** BEGIN Data provided **
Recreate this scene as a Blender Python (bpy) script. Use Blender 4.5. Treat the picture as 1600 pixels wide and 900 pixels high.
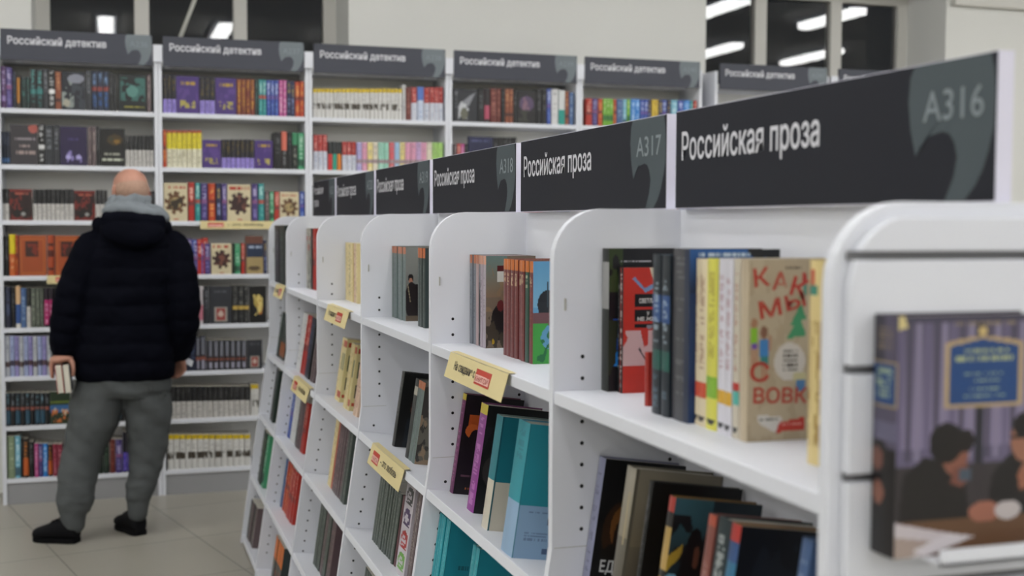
import bpy, bmesh, math, random
import numpy as np
from mathutils import Vector, Matrix

for o in list(bpy.data.objects):
    bpy.data.objects.remove(o)
SC = bpy.context.scene
COL = SC.collection
PI = math.pi

# ------------------------------------------------------------------ camera
FPX, YAW, PITCH, ROLL = 1931.7, math.radians(17.868), math.radians(3.042), math.radians(0.249)
fwd = Vector((math.sin(YAW) * math.cos(PITCH), math.cos(YAW) * math.cos(PITCH), -math.sin(PITCH)))
rgt = Vector((math.cos(YAW), -math.sin(YAW), 0))
upv = rgt.cross(fwd)
r2 = rgt * math.cos(ROLL) + upv * math.sin(ROLL)
u2 = -rgt * math.sin(ROLL) + upv * math.cos(ROLL)
cam_data = bpy.data.cameras.new('camera')
cam = bpy.data.objects.new('camera', cam_data)
COL.objects.link(cam)
cam.matrix_world = Matrix(((r2.x, u2.x, -fwd.x, 0), (r2.y, u2.y, -fwd.y, 0), (r2.z, u2.z, -fwd.z, 1.5), (0, 0, 0, 1)))
cam_data.sensor_width = 36.0
cam_data.lens = FPX / 1600 * 36
cam_data.clip_start = 0.05
cam_data.clip_end = 100
cam_data.dof.use_dof = True
cam_data.dof.focus_distance = 2.85
cam_data.dof.aperture_fstop = 3.5
SC.camera = cam

# ------------------------------------------------------------------ world, exposure, lamp power
world = bpy.data.worlds.new('night')
SC.world = world
world.use_nodes = True
world.node_tree.nodes['Background'].inputs[0].default_value = (0.010, 0.012, 0.016, 1)
world.node_tree.nodes['Background'].inputs[1].default_value = 0.6
SC.view_settings.view_transform = 'Standard'
SC.view_settings.look = 'None'
SC.view_settings.gamma = 1.0
SC.view_settings.use_curve_mapping = False
SC.view_settings.exposure = 0.0
LAMP = 19.0
LAMP_COLOR = (0.985, 0.985, 0.975)
CEIL = 3.55
LAMP_X = (-5.2, -3.9, -2.6, -1.3, -0.045, 1.12, 2.4, 3.8, 5.36, 6.65, 7.95, 9.3, 10.6)
LAMP_Y = (-10.5, -7.4, -4.3, -1.2, 1.9, 5.0)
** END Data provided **
Transcribe the full listing character for character. Pictures are excluded.

Recreate this scene as a Blender Python (bpy) script. Use Blender 4.5. Treat the picture as 1600 pixels wide and 900 pixels high.
import bpy, bmesh, math, random
import numpy as np
from mathutils import Vector, Matrix

for o in list(bpy.data.objects):
    bpy.data.objects.remove(o)
SC = bpy.context.scene
COL = SC.collection
PI = math.pi

# ------------------------------------------------------------------ camera
FPX, YAW, PITCH, ROLL = 1931.7, math.radians(17.868), math.radians(3.042), math.radians(0.249)
fwd = Vector((math.sin(YAW) * math.cos(PITCH), math.cos(YAW) * math.cos(PITCH), -math.sin(PITCH)))
rgt = Vector((math.cos(YAW), -math.sin(YAW), 0))
upv = rgt.cross(fwd)
r2 = rgt * math.cos(ROLL) + upv * math.sin(ROLL)
u2 = -rgt * math.sin(ROLL) + upv * math.cos(ROLL)
cam_data = bpy.data.cameras.new('camera')
cam = bpy.data.objects.new('camera', cam_data)
COL.objects.link(cam)
cam.matrix_world = Matrix(((r2.x, u2.x, -fwd.x, 0), (r2.y, u2.y, -fwd.y, 0), (r2.z, u2.z, -fwd.z, 1.5), (0, 0, 0, 1)))
cam_data.sensor_width = 36.0
cam_data.lens = FPX / 1600 * 36
cam_data.clip_start = 0.05
cam_data.clip_end = 100
cam_data.dof.use_dof = True
cam_data.dof.focus_distance = 2.85
cam_data.dof.aperture_fstop = 3.5
SC.camera = cam

# ------------------------------------------------------------------ world, exposure, lamp power
world = bpy.data.worlds.new('night')
SC.world = world
world.use_nodes = True
world.node_tree.nodes['Background'].inputs[0].default_value = (0.010, 0.012, 0.016, 1)
world.node_tree.nodes['Background'].inputs[1].default_value = 0.6
SC.view_settings.view_transform = 'Standard'
SC.view_settings.look = 'None'
SC.view_settings.gamma = 1.0
SC.view_settings.use_curve_mapping = False
SC.view_settings.exposure = 0.0
LAMP = 19.0
LAMP_COLOR = (0.985, 0.985, 0.975)
CEIL = 3.55
LAMP_X = (-5.2, -3.9, -2.6, -1.3, -0.045, 1.12, 2.4, 3.8, 5.36, 6.65, 7.95, 9.3, 10.6)
LAMP_Y = (-10.5, -7.4, -4.3, -1.2, 1.9, 5.0)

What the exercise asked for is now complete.